[Sidenote: 2. of the lance.]
2. The lance also with which our divine Saviour's side was pierced,
was found by S. Helen, as the Bollandists shew: and it was preserved
in Jerusalem, as S. Gregory of Tours and our venerable Bede observe:
but towards the end of the 6th cent., the iron part of it was
transfered to Costantinople; of this the point was placed in the
imperial palace; the other part in the church of S. Sophia, and
afterwards in that of S. John. William of Tyre and Anna Comnena
mention it as existing there in the 11th and 12th centuries. Towards
the close of the 13th century the point of the lance with other
relics passed into the possession of S. Louis of France: the other
part of the lance still remained at S. John's in Constantinople,
as Buondelmount, who saw it, bears witness.
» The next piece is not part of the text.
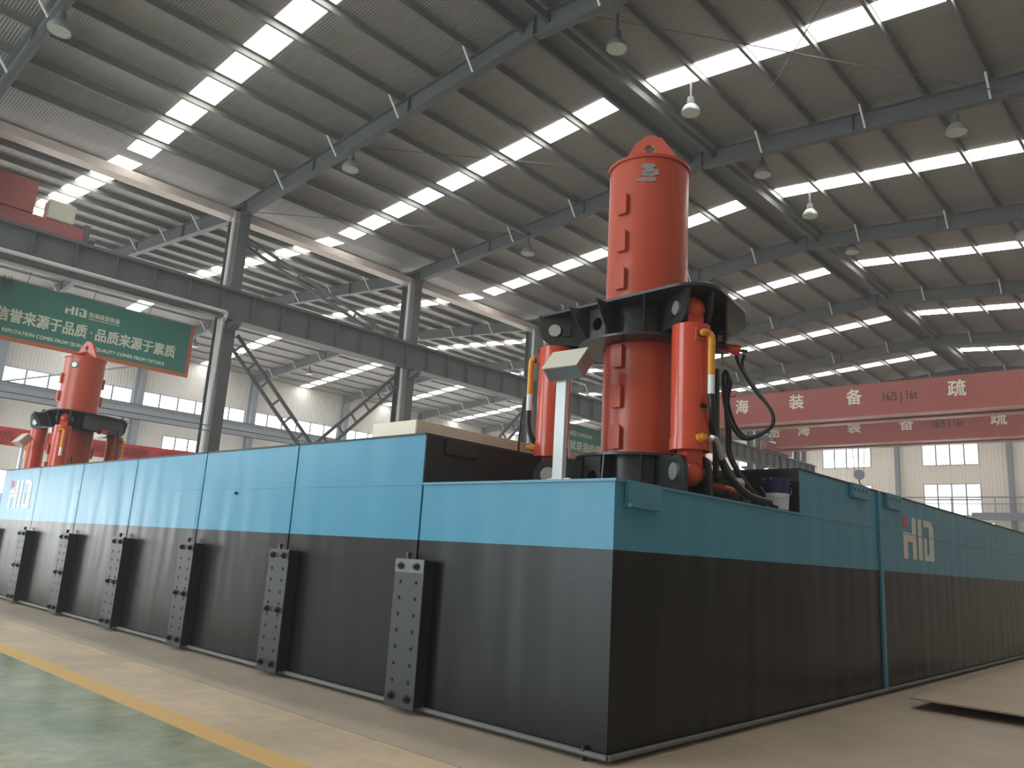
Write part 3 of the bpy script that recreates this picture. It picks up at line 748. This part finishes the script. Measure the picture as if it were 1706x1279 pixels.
# forward pontoon on the right hand side
xa, xb = 6.315, 23.0
t = thing('pontoon', (xa, 0, 0), 'long teal and black pontoon at the right with the pale emblem', 'pontoon')
MB().box(xa, 0, .04, xb, PW-.012, HT).build('hull', m_hull, t, smooth=0)
MB().box(xa, -.014, HT, xb, PW-.02, HT+.02).build('deck_edge', m_bulk, t, smooth=0)
MB().box(xa, -.006, LT+.005, xb, 0, LT+.017).build('weld_seam', m_hull, t, smooth=0)
MB().box(xa-.0, -.012, .06, xa+.03, -.001, HT+.01).build('end_flange', m_teal, t, smooth=0)
b = MB().box(6.52, -.05, HT-.17, 7.12, -.001, HT+.02, .006).box(6.52, -.065, HT-.195, 7.12, -.001, HT-.165); b.build('joint_pad', m_teal, t)
b = MB()
for k in range(4): b.cyl((6.60+.14*k, -.052, HT-.06), (6.60+.14*k, -.05, HT-.06), .018, n=10)
b.build('bolt_hole', m_hole, t)
MB().tube([(xa-.02, -.03, .055), (xb, -.03, .055)], .024, sub=1).build('rub_bar', m_rail, t)
MB().box(xa+1.5, .1, 0, xa+1.8, 2.2, .04).box(14, .1, 0, 14.3, 2.2, .04).box(21, .1, 0, 21.3, 2.2, .04).build('keel_block', m_bulk, t, smooth=0)
logo_on(t, (7.28, -.001, 1.78), (1, 0, 0), 1.53, .62)
# beige deck box
o = thing('deck_box', (2, 3.5, HT), 'long beige box on the deck behind the step in the blue hull', 'box')
MB().box(.03, 2.56, HT+.018, 4.2, 3.30, 2.815, .008).build('body', m_beige, o)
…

When Mahomet subdued
Costantinople, he preserved all the relics, as Theodore cited by
Benedict XIV relates in his history of the Turks, and his son Bajazet
sent an ambassador with the relics of the lance to Pope Innocent VIII,
in order to induce his Holiness not to protect Zizimus, who disputed
with him the succession to the Turkish throne. The Pope received it
with great reverence, and placed it in the Vatican. As some suspicion
was entertained about the veracity of the Turkish ambassador, Benedict
XIV, as he mentions in his very learned work on the Canonisation
of the Saints, from which I have extracted this account, sent for
an exact cast of the point preserved at Paris, which perfectly
corresponded with the piece preserved in the Vatican; and thus were
confirmed the assertion of the Turk[107].